----- Data section -----

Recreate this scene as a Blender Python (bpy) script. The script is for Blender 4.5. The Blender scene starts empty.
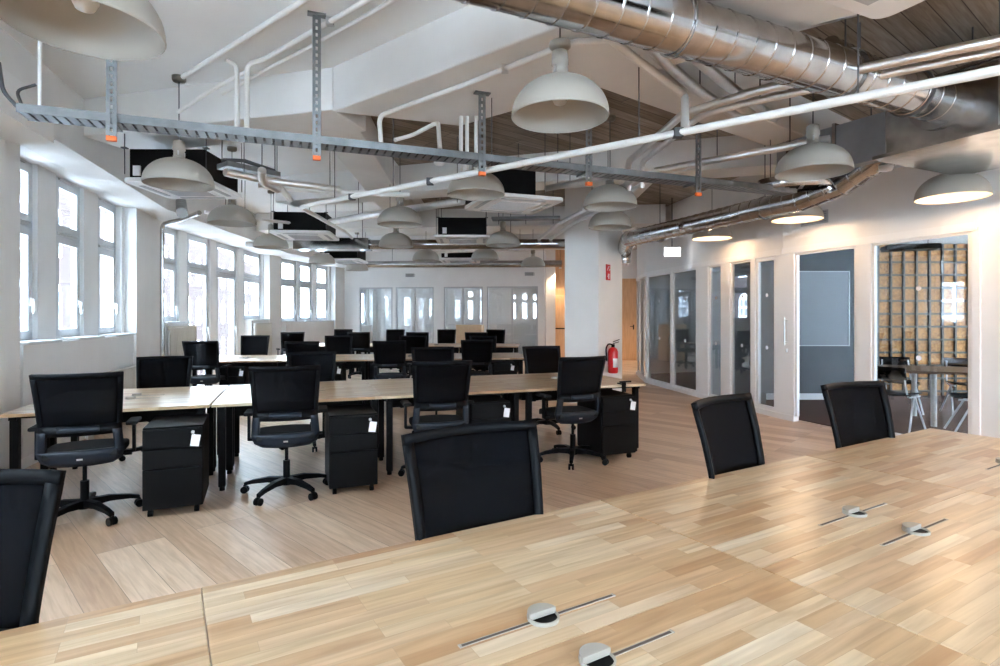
import bpy, math, random
from mathutils import Vector, Matrix
random.seed(7)
R = math.radians
COL = bpy.context.scene.collection
F, HOR, CH = 562.0, 316.0, 1.47          # focal length in px, horizon row, eye height
def at(px, py, z):                       # point of the place at height z seen at a pixel
    Y = F*(CH-z)/(py-HOR); return Vector(((px-500)/F*Y, Y, z))
def atY(px, py, Y): return Vector(((px-500)/F*Y, Y, CH-(py-HOR)/F*Y))

# ------------------------------------------------------------------ materials
def mat(name, col, rough=.6, metal=0, **kw):
    m = bpy.data.materials.new(name); m.use_nodes = True
    b = m.node_tree.nodes['Principled BSDF']
    b.inputs['Base Color'].default_value = (*col, 1); b.inputs['Roughness'].default_value = rough
    b.inputs['Metallic'].default_value = metal
    for k, v in kw.items(): b.inputs[k].default_value = v
    return m
def noisy(name, col, col2, scale=6, rough=.7, metal=0, bump=0, detail=6, stretch=(1,1,1)):
    m = mat(name, col, rough, metal); nt = m.node_tree; b = nt.nodes['Principled BSDF']
    tc = nt.nodes.new('ShaderNodeTexCoord'); mp = nt.nodes.new('ShaderNodeMapping'); mp.inputs['Scale'].default_value = stretch
    n = nt.nodes.new('ShaderNodeTexNoise'); n.inputs['Scale'].default_value = scale; n.inputs['Detail'].default_value = detail
    r = nt.nodes.new('ShaderNodeValToRGB'); r.color_ramp.elements[0].position = .3; r.color_ramp.elements[1].position = .7
    r.color_ramp.elements[0].color = (*col, 1); r.color_ramp.elements[1].color = (*col2, 1)
    nt.links.new(tc.outputs['Object'], mp.inputs[0]); nt.links.new(mp.outputs[0], n.inputs[0])
    nt.links.new(n.outputs[0], r.inputs[0]); nt.links.new(r.outputs[0], b.inputs['Base Color'])
    if bump:
        bp = nt.nodes.new('ShaderNodeBump'); bp.inputs['Strength'].default_value = bump; bp.inputs['Distance'].default_value = .01
        nt.links.new(n.outputs[0], bp.inputs['Height']); nt.links.new(bp.outputs[0], b.inputs['Normal'])
    return m
def emis(name, col, s):
    m = mat(name, col); b = m.node_tree.nodes['Principled BSDF']
    b.inputs['Emission Color'].default_value = (*col, 1); b.inputs['Emission Strength'].default_value = s
    return m
def glassy(name, tint=(.97,.98,.98), ior=1.5, gain=1.0):
    m = bpy.data.materials.new(name); m.use_nodes = True; nt = m.node_tree; nt.nodes.clear()
    o = nt.nodes.new('ShaderNodeOutputMaterial'); mx = nt.nodes.new('ShaderNodeMixShader')
    t = nt.nodes.new('ShaderNodeBsdfTransparent'); t.inputs[0].default_value = (*tint, 1)
    g = nt.nodes.new('ShaderNodeBsdfGlossy'); g.inputs['Roughness'].default_value = .0
    g.inputs[0].default_value = (.95,.97,1,1)
    f = nt.nodes.new('ShaderNodeFresnel'); f.inputs[0].default_value = ior
    ge = nt.nodes.new('ShaderNodeNewGeometry'); mi = nt.nodes.new('ShaderNodeMapRange')      # same reflectance on both faces of the thin sheet
    mi.inputs['To Min'].default_value = ior; mi.inputs['To Max'].default_value = 1/ior
    nt.links.new(ge.outputs['Backfacing'], mi.inputs['Value']); nt.links.new(mi.outputs[0], f.inputs[0])
    k = nt.nodes.new('ShaderNodeMath'); k.operation = 'MULTIPLY'; k.inputs[1].default_value = gain; k.use_clamp = True
    nt.links.new(f.outputs[0], k.inputs[0]); nt.links.new(k.outputs[0], mx.inputs[0])
    nt.links.new(t.outputs[0], mx.inputs[1]); nt.links.new(g.outputs[0], mx.inputs[2]); nt.links.new(mx.outputs[0], o.inputs[0])
    return m
def planks(name, rot, pw, pl, cols, rough, mortar=.0015, mcol=(.12,.08,.05), grain=.25, rand=False, squash=1, bump=.0, spec=.5):
    """staves: three brick patterns' random values drive a ramp, a stretched noise gives the grain"""
    m = mat(name, cols[0], rough); nt = m.node_tree; b = nt.nodes['Principled BSDF']; b.inputs['Specular IOR Level'].default_value = spec; N = nt.nodes.new; L = nt.links.new
    tc = N('ShaderNodeTexCoord'); mp = N('ShaderNodeMapping'); mp.inputs['Rotation'].default_value = (0,0,rot)
    src = tc.outputs['Object']
    if rand:
        oi = N('ShaderNodeObjectInfo'); mu = N('ShaderNodeMath'); mu.operation = 'MULTIPLY'; mu.inputs[1].default_value = 37.
        ad = N('ShaderNodeVectorMath'); ad.operation = 'ADD'; cx = N('ShaderNodeCombineXYZ')
        L(oi.outputs['Random'], mu.inputs[0]); L(mu.outputs[0], cx.inputs[0]); L(cx.outputs[0], ad.inputs[1]); L(src, ad.inputs[0]); src = ad.outputs[0]
    L(src, mp.inputs[0])
    br = N('ShaderNodeTexBrick'); br.inputs['Color1'].default_value = (0,0,0,1); br.inputs['Color2'].default_value = (1,1,1,1)
    br.inputs['Mortar'].default_value = (.5,.5,.5,1); br.inputs['Scale'].default_value = 1
    br.inputs['Mortar Size'].default_value = mortar; br.inputs['Brick Width'].default_value = pl; br.inputs['Row Height'].default_value = pw
    br.offset = .37; br.offset_frequency = 3; br.inputs['Bias'].default_value = 0
    L(mp.outputs[0], br.inputs['Vector'])
    rp = N('ShaderNodeValToRGB'); e = rp.color_ramp.elements
    while len(e) < len(cols): e.new(.5)
    for i, c in enumerate(cols): e[i].position = i/(len(cols)-1); e[i].color = (*c, 1)
    L(br.outputs['Color'], rp.inputs[0])
    m2 = N('ShaderNodeMapping'); m2.inputs['Rotation'].default_value = (0,0,rot); m2.inputs['Scale'].default_value = (1,1,1)
    L(src, m2.inputs[0])
    m3 = N('ShaderNodeVectorMath'); m3.operation = 'MULTIPLY'; m3.inputs[1].default_value = (1.6, 22, 1); L(m2.outputs[0], m3.inputs[0])
    # shift the grain stave by stave
    sh = N('ShaderNodeVectorMath'); sh.operation = 'ADD'; sc = N('ShaderNodeVectorMath'); sc.operation = 'SCALE'; sc.inputs['Scale'].default_value = 53
    L(br.outputs['Color'], sc.inputs[0]); L(sc.outputs[0], sh.inputs[1]); L(m3.outputs[0], sh.inputs[0])
    n = N('ShaderNodeTexNoise'); n.inputs['Scale'].default_value = 1.6; n.inputs['Detail'].default_value = 5; n.inputs['Distortion'].default_value = .6
    L(sh.outputs[0], n.inputs[0])
    gr = N('ShaderNodeValToRGB'); gr.color_ramp.elements[0].position = .32; gr.color_ramp.elements[1].position = .68
    g0 = 1-grain; gr.color_ramp.elements[0].color = (g0, g0*.93, g0*.85, 1); gr.color_ramp.elements[1].color = (1,1,1,1)
    L(n.outputs[0], gr.inputs[0])
    mx = N('ShaderNodeMix'); mx.data_type = 'RGBA'; mx.blend_type = 'MULTIPLY'; mx.inputs[0].default_value = 1
    L(rp.outputs[0], mx.inputs[6]); L(gr.outputs[0], mx.inputs[7])
    mm = N('ShaderNodeMix'); mm.data_type = 'RGBA'; L(br.outputs['Fac'], mm.inputs[0]); L(mx.outputs[2], mm.inputs[6]); mm.inputs[7].default_value = (*mcol,1)
    L(mm.outputs[2], b.inputs['Base Color'])
    if bump:
        bp = N('ShaderNodeBump'); bp.inputs['Strength'].default_value = bump; bp.inputs['Distance'].default_value = .002
        L(n.outputs[0], bp.inputs['Height']); L(bp.outputs[0], b.inputs['Normal'])
    return m
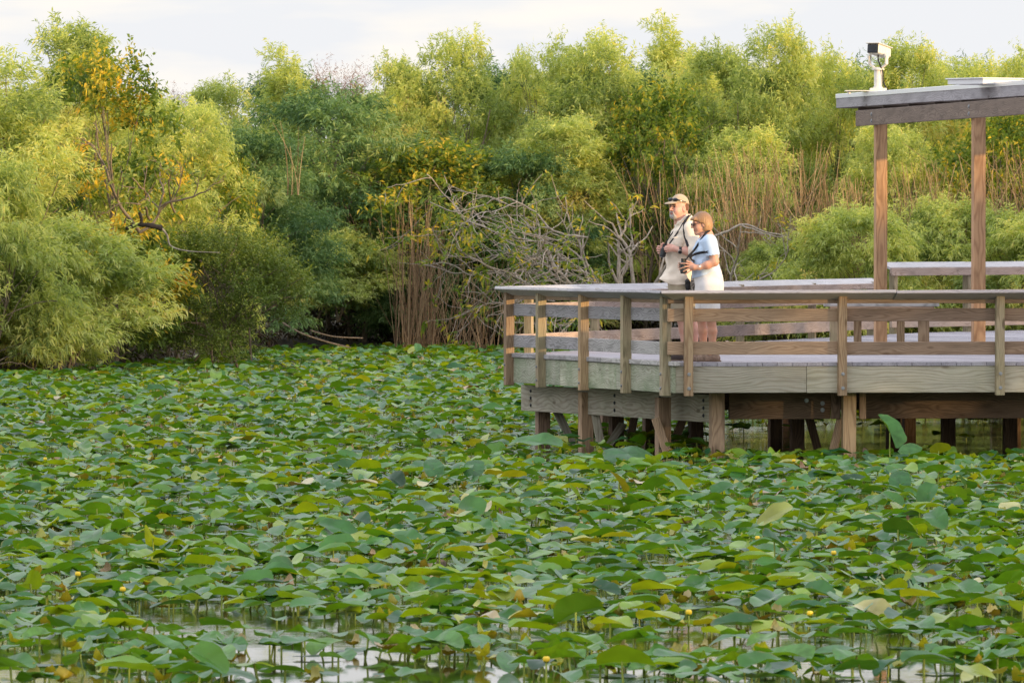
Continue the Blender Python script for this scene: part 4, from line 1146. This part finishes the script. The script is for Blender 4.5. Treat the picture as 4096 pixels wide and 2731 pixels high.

-----

• What you will do
From the records above, pull out each line that has "this".

• Full output
Recreate this scene as a Blender Python (bpy) script. The script is for Blender 4.5. The Blender scene starts empty.
Continue the Blender Python script for this scene: part 4, from line 1146. This part finishes the script. The script is for Blender 4.5. Treat the picture as 4096 pixels wide and 2731 pixels high.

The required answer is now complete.